What is the difference between dual agency and designated agency, and how do they vary by state?
Dual agency occurs when one agent represents both the buyer and seller in the same transaction with their informed written consent. Designated agency is a variation used in some states where different agents within the same brokerage represent the buyer and seller, allowing the brokerage to act for both while agents remain loyal to their individual clients. Texas uses intermediary status instead of dual agency; Wisconsin uses designated agency rather than dual agency.
Key Takeaways
- Dual agency occurs when one agent represents both the buyer and seller in the same transaction with their informed written consent.
- Designated agency is a variation used in some states where different agents within the same brokerage represent the buyer and seller.
- Texas uses intermediary status instead of dual agency; Wisconsin uses designated agency rather than dual agency.
- Rules vary by state; always learn your specific state's requirements.
Laws of Agency on the Real Estate Exam
Understanding the differences between dual agency and designated agency is crucial because they create different legal obligations and liability issues. Many states have specific requirements for when these arrangements are permitted, what disclosures are required, and what duties agents owe in these situations. The exam will test whether you know the difference and can identify which arrangement applies under state law.
Understanding Laws of Agency: Key Concepts
Overview
Dual agency occurs when a single agent or broker represents both the buyer and the seller in the same real estate transaction. In dual agency, the same agent has fiduciary duties to both parties, which creates inherent conflicts of interest. Most states that permit dual agency require that both parties give informed written consent before the agent can represent both sides. The agent in a dual agency situation can still have fiduciary duties but faces restrictions on what information can be shared. For example, a dual agent cannot tell the seller the buyer's maximum offer or tell the buyer the seller's minimum acceptable price, because sharing such information would breach loyalty to one of the parties.

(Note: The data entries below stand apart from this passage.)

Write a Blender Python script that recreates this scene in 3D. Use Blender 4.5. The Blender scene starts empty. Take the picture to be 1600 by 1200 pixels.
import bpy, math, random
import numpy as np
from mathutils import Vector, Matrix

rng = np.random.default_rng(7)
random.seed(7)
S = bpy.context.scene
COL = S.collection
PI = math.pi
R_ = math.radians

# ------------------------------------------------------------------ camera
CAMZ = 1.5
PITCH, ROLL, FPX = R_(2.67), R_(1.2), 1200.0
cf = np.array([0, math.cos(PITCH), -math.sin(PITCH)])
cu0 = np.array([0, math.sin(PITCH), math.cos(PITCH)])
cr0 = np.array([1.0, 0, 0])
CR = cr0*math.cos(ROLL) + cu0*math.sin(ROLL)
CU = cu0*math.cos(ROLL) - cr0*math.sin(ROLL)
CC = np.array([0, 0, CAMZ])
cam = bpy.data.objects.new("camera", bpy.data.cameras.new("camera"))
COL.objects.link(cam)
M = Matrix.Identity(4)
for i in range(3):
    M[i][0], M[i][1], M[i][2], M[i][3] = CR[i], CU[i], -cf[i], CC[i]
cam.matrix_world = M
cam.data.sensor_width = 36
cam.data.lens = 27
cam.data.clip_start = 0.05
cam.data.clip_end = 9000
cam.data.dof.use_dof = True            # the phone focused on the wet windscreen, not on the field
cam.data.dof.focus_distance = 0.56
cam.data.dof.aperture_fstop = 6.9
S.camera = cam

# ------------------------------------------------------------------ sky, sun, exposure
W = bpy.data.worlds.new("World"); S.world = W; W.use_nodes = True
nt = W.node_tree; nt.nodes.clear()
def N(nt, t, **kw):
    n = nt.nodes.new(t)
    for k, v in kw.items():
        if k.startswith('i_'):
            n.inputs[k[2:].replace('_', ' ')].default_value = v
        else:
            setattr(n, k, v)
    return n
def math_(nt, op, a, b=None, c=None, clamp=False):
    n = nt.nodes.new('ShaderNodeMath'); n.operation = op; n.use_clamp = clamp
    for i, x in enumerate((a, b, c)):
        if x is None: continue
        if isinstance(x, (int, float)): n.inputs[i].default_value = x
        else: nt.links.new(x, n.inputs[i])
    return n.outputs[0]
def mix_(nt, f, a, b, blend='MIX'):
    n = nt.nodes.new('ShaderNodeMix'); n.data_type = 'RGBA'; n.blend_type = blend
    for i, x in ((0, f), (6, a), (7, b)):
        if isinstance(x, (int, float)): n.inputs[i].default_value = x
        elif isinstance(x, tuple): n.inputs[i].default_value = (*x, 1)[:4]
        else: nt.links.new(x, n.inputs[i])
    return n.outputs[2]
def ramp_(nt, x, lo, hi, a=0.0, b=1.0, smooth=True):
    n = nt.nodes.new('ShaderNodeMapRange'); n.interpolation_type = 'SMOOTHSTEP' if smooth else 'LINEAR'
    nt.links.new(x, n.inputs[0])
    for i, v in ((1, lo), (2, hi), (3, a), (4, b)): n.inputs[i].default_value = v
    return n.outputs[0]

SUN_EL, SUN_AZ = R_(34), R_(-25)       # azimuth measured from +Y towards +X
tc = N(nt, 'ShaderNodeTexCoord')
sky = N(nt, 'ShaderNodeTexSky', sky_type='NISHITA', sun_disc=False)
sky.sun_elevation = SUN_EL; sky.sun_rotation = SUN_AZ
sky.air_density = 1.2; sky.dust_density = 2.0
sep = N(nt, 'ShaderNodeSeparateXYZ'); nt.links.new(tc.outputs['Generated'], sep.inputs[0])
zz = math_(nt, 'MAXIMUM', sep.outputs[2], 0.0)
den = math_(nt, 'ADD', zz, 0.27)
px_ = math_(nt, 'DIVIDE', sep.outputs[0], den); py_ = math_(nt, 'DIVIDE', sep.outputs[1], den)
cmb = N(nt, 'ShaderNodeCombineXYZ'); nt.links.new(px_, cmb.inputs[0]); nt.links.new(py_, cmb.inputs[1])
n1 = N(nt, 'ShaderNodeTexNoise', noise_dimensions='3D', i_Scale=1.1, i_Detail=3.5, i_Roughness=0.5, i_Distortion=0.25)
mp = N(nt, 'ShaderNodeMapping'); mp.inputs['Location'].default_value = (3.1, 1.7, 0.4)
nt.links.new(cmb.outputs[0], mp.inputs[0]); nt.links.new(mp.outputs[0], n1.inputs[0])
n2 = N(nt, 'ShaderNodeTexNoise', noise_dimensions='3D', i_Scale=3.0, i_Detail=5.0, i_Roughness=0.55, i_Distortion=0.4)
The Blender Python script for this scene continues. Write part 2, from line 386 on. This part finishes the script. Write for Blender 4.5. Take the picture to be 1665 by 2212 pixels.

Designated agency is a variation used in some states to address the conflicts inherent in dual agency. In designated agency, the same brokerage represents both the buyer and seller, but different individual agents within the brokerage are assigned to each party. Each designated agent remains loyal to their assigned client and can provide full representation including advice on negotiating terms. The brokerage as an entity represents both parties, but individual agents do not. This structure reduces conflicts because each agent can give full advice to their client without breaching loyalty to the other party.
Key Differences
The key distinction is that in dual agency, one agent represents both parties and must balance conflicting loyalties, whereas in designated agency, different agents within the same firm each represent one party exclusively. Designated agency allows for full representation by each agent while still allowing the brokerage to facilitate both sides of the transaction.
State variations are important. California permits dual agency with informed written consent. Texas does not use the term dual agency; instead, Texas law recognizes intermediary status, which is similar but has specific requirements under Texas Property Code. Florida permits statutory dual agency with written disclosure. Some states like Wisconsin and Washington prefer designated agency over dual agency as a way to allow brokerages to work both sides while preserving agent loyalty to individual clients.
Laws of Agency Rules by State
Each state has its own rules when it comes to laws of agency. Here are a few examples of how requirements differ:
California
California Civil Code 2079.16 defines dual agency and requires written consent from both parties after full disclosure. A California agent in dual agency must be neutral and cannot advocate for one party's position. The agent cannot share confidential information between parties. Many California agents avoid dual agency due to liability concerns.
Texas
Texas Property Code uses the term intermediary instead of dual agent. An intermediary can show a buyer their own listing property but must treat all parties fairly and cannot give opinions that favor one party. Texas requires written consent in the contract itself. Intermediaries must provide the IABS form.
Florida
Florida Statute 475.278 permits statutory dual agency with written disclosure. Brokers in dual agency in Florida still owe fiduciary duties but cannot disclose confidential information. Many Florida brokers instead use designated agents within their firm to avoid dual agency complications.
The exam will likely present a scenario where an agent or brokerage wants to represent both parties and ask whether it is permitted and what disclosures are required. Be ready to identify state-specific terminology: California uses dual agency, Texas uses intermediary, and some states use designated agency. Know that informed written consent is required in most states before entering dual agency, and that dual agents cannot share confidential client information between parties. Watch for questions about when designated agency is used instead of dual agency.